§ Task prompt:
Copy out each line of the material below that holds the string "part".

§ Dataset extract:
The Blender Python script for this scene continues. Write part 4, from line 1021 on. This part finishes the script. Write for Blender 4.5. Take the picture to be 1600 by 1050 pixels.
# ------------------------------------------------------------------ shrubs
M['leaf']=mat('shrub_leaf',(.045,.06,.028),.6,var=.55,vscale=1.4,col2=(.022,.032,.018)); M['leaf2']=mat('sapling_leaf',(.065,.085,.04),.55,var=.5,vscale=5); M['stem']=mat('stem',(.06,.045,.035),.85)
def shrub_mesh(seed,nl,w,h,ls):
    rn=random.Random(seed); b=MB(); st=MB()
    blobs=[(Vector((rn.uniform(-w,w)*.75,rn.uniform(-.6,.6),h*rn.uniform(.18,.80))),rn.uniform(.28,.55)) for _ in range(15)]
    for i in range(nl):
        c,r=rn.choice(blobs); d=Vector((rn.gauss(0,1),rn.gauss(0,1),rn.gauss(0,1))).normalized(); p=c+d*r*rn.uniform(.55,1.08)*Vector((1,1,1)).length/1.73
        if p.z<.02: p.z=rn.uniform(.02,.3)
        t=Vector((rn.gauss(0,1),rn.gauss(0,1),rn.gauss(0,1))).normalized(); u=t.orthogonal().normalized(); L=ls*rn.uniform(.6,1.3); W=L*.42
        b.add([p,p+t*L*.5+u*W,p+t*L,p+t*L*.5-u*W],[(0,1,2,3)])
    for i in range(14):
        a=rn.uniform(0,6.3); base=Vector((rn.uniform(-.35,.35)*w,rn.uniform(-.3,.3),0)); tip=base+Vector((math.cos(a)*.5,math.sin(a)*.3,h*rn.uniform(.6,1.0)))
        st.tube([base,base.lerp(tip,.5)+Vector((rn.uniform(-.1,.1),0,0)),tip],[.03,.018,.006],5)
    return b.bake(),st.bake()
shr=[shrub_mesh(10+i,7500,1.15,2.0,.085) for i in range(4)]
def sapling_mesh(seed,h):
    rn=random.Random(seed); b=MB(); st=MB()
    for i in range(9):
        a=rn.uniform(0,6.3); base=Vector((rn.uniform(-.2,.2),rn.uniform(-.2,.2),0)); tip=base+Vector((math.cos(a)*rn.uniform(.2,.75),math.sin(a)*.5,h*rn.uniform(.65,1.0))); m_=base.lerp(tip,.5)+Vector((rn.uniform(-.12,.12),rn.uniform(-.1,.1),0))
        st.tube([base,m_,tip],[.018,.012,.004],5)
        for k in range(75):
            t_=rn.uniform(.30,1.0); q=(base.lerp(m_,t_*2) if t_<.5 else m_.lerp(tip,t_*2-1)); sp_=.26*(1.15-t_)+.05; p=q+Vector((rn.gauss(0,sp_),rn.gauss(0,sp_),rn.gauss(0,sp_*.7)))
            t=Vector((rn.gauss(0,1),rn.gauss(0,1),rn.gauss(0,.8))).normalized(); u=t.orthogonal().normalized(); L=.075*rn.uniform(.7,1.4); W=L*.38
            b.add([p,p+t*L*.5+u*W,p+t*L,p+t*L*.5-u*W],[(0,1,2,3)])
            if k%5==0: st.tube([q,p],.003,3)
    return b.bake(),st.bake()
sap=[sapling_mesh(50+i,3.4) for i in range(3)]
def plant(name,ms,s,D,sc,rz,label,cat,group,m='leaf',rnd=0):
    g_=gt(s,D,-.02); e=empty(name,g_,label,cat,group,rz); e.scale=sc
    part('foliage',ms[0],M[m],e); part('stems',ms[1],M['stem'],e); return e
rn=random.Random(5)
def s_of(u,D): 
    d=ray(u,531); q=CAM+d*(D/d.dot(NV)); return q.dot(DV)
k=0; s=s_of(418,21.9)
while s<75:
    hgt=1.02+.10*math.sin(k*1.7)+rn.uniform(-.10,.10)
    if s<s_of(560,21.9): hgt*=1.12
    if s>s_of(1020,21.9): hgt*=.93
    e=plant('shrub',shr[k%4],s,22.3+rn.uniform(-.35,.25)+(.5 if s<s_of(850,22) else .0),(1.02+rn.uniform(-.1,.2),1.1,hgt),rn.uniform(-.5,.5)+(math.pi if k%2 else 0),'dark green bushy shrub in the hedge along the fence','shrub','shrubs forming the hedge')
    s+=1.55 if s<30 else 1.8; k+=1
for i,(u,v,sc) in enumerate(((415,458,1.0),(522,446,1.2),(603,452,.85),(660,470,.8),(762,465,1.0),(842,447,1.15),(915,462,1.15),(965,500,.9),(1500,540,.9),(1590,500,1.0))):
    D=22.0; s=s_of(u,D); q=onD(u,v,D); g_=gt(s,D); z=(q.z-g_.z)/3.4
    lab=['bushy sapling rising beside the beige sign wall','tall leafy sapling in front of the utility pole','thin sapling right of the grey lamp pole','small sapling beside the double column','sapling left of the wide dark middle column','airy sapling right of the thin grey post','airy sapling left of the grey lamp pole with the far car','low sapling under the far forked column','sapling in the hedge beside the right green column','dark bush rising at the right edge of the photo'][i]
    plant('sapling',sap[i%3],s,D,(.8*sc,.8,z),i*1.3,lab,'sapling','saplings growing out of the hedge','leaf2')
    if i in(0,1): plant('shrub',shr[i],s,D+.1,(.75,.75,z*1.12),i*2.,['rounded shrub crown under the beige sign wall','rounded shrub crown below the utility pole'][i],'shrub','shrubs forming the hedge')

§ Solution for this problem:
The Blender Python script for this scene continues. Write part 4, from line 1021 on. This part finishes the script. Write for Blender 4.5. Take the picture to be 1600 by 1050 pixels.
    part('foliage',ms[0],M[m],e); part('stems',ms[1],M['stem'],e); return e